WHAT THE TASK ASKS: Write out every line of the material exactly as it appears.

__________

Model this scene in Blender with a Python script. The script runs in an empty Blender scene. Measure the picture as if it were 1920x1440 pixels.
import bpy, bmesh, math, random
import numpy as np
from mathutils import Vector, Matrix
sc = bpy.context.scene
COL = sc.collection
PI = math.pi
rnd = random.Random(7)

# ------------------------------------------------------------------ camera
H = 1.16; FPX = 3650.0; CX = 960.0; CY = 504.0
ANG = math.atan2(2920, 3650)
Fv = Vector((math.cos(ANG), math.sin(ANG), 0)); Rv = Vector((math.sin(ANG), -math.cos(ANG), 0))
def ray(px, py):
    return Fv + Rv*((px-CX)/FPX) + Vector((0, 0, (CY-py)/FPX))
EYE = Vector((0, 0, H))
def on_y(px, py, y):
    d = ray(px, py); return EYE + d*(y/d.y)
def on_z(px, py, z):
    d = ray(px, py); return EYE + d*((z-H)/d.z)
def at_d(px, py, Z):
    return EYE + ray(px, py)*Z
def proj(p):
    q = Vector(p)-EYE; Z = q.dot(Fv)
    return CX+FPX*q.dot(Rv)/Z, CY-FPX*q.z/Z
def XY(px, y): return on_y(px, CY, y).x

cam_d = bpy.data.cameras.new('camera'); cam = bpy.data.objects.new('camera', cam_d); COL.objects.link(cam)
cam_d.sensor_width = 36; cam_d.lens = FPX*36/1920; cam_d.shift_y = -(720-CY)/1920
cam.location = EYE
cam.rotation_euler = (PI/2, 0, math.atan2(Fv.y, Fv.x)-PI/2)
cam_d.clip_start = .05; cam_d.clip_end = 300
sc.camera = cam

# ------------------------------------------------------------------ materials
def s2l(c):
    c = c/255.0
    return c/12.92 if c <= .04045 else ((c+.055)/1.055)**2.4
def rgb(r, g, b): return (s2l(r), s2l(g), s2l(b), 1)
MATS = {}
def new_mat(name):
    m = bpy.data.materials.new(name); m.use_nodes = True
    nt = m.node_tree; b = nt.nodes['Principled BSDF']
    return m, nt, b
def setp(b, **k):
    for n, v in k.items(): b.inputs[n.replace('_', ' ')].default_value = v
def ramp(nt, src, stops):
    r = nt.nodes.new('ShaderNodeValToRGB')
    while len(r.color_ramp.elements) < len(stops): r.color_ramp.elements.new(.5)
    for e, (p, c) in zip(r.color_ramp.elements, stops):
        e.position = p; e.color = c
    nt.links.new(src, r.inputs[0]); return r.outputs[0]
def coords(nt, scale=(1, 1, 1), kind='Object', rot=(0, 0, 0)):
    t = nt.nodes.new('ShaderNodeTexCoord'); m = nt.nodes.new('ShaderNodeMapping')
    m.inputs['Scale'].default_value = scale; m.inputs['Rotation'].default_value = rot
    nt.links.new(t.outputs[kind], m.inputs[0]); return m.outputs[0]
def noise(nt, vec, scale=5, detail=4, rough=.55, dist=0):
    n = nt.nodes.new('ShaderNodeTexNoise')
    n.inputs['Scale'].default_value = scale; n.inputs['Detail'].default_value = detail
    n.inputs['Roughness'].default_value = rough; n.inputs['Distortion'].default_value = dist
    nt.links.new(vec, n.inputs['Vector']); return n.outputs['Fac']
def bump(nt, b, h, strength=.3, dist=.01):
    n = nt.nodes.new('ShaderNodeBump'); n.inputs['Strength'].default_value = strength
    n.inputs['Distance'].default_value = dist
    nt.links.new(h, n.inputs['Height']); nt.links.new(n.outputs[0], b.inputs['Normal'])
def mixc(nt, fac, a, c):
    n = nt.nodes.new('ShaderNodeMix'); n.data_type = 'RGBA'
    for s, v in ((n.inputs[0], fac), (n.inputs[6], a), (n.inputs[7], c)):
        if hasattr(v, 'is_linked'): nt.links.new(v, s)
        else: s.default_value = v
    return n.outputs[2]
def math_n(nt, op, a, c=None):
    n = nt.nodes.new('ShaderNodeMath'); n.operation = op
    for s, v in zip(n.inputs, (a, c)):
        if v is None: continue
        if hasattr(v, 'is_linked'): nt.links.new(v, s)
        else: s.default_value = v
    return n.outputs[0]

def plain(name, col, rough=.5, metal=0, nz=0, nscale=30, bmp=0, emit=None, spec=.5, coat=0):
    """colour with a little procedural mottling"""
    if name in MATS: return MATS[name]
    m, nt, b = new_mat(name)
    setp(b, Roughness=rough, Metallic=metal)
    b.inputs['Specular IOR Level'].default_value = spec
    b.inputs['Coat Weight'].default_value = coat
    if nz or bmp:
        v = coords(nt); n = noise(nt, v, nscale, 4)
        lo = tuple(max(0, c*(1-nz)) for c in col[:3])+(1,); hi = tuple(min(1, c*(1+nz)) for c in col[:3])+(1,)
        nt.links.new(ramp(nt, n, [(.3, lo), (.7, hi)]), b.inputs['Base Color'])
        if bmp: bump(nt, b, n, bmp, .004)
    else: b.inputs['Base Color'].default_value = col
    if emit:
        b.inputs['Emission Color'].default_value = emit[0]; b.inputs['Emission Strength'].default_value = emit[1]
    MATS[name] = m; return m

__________

CORRECT ANSWER:
Model this scene in Blender with a Python script. The script runs in an empty Blender scene. Measure the picture as if it were 1920x1440 pixels.
import bpy, bmesh, math, random
import numpy as np
from mathutils import Vector, Matrix
sc = bpy.context.scene
COL = sc.collection
PI = math.pi
rnd = random.Random(7)

# ------------------------------------------------------------------ camera
H = 1.16; FPX = 3650.0; CX = 960.0; CY = 504.0
ANG = math.atan2(2920, 3650)
Fv = Vector((math.cos(ANG), math.sin(ANG), 0)); Rv = Vector((math.sin(ANG), -math.cos(ANG), 0))
def ray(px, py):
    return Fv + Rv*((px-CX)/FPX) + Vector((0, 0, (CY-py)/FPX))
EYE = Vector((0, 0, H))
def on_y(px, py, y):
    d = ray(px, py); return EYE + d*(y/d.y)
def on_z(px, py, z):
    d = ray(px, py); return EYE + d*((z-H)/d.z)
def at_d(px, py, Z):
    return EYE + ray(px, py)*Z
def proj(p):
    q = Vector(p)-EYE; Z = q.dot(Fv)
    return CX+FPX*q.dot(Rv)/Z, CY-FPX*q.z/Z
def XY(px, y): return on_y(px, CY, y).x

cam_d = bpy.data.cameras.new('camera'); cam = bpy.data.objects.new('camera', cam_d); COL.objects.link(cam)
cam_d.sensor_width = 36; cam_d.lens = FPX*36/1920; cam_d.shift_y = -(720-CY)/1920
cam.location = EYE
cam.rotation_euler = (PI/2, 0, math.atan2(Fv.y, Fv.x)-PI/2)
cam_d.clip_start = .05; cam_d.clip_end = 300
sc.camera = cam

# ------------------------------------------------------------------ materials
def s2l(c):
    c = c/255.0
    return c/12.92 if c <= .04045 else ((c+.055)/1.055)**2.4
def rgb(r, g, b): return (s2l(r), s2l(g), s2l(b), 1)
MATS = {}
def new_mat(name):
    m = bpy.data.materials.new(name); m.use_nodes = True
    nt = m.node_tree; b = nt.nodes['Principled BSDF']
    return m, nt, b
def setp(b, **k):
    for n, v in k.items(): b.inputs[n.replace('_', ' ')].default_value = v
def ramp(nt, src, stops):
    r = nt.nodes.new('ShaderNodeValToRGB')
    while len(r.color_ramp.elements) < len(stops): r.color_ramp.elements.new(.5)
    for e, (p, c) in zip(r.color_ramp.elements, stops):
        e.position = p; e.color = c
    nt.links.new(src, r.inputs[0]); return r.outputs[0]
def coords(nt, scale=(1, 1, 1), kind='Object', rot=(0, 0, 0)):
    t = nt.nodes.new('ShaderNodeTexCoord'); m = nt.nodes.new('ShaderNodeMapping')
    m.inputs['Scale'].default_value = scale; m.inputs['Rotation'].default_value = rot
    nt.links.new(t.outputs[kind], m.inputs[0]); return m.outputs[0]
def noise(nt, vec, scale=5, detail=4, rough=.55, dist=0):
    n = nt.nodes.new('ShaderNodeTexNoise')
    n.inputs['Scale'].default_value = scale; n.inputs['Detail'].default_value = detail
    n.inputs['Roughness'].default_value = rough; n.inputs['Distortion'].default_value = dist
    nt.links.new(vec, n.inputs['Vector']); return n.outputs['Fac']
def bump(nt, b, h, strength=.3, dist=.01):
    n = nt.nodes.new('ShaderNodeBump'); n.inputs['Strength'].default_value = strength
    n.inputs['Distance'].default_value = dist
    nt.links.new(h, n.inputs['Height']); nt.links.new(n.outputs[0], b.inputs['Normal'])
def mixc(nt, fac, a, c):
    n = nt.nodes.new('ShaderNodeMix'); n.data_type = 'RGBA'
    for s, v in ((n.inputs[0], fac), (n.inputs[6], a), (n.inputs[7], c)):
        if hasattr(v, 'is_linked'): nt.links.new(v, s)
        else: s.default_value = v
    return n.outputs[2]
def math_n(nt, op, a, c=None):
    n = nt.nodes.new('ShaderNodeMath'); n.operation = op
    for s, v in zip(n.inputs, (a, c)):
        if v is None: continue
        if hasattr(v, 'is_linked'): nt.links.new(v, s)
        else: s.default_value = v
    return n.outputs[0]

def plain(name, col, rough=.5, metal=0, nz=0, nscale=30, bmp=0, emit=None, spec=.5, coat=0):
    """colour with a little procedural mottling"""
    if name in MATS: return MATS[name]
    m, nt, b = new_mat(name)
    setp(b, Roughness=rough, Metallic=metal)
    b.inputs['Specular IOR Level'].default_value = spec
    b.inputs['Coat Weight'].default_value = coat
    if nz or bmp:
        v = coords(nt); n = noise(nt, v, nscale, 4)
        lo = tuple(max(0, c*(1-nz)) for c in col[:3])+(1,); hi = tuple(min(1, c*(1+nz)) for c in col[:3])+(1,)
        nt.links.new(ramp(nt, n, [(.3, lo), (.7, hi)]), b.inputs['Base Color'])
        if bmp: bump(nt, b, n, bmp, .004)
    else: b.inputs['Base Color'].default_value = col
    if emit:
        b.inputs['Emission Color'].default_value = emit[0]; b.inputs['Emission Strength'].default_value = emit[1]
    MATS[name] = m; return m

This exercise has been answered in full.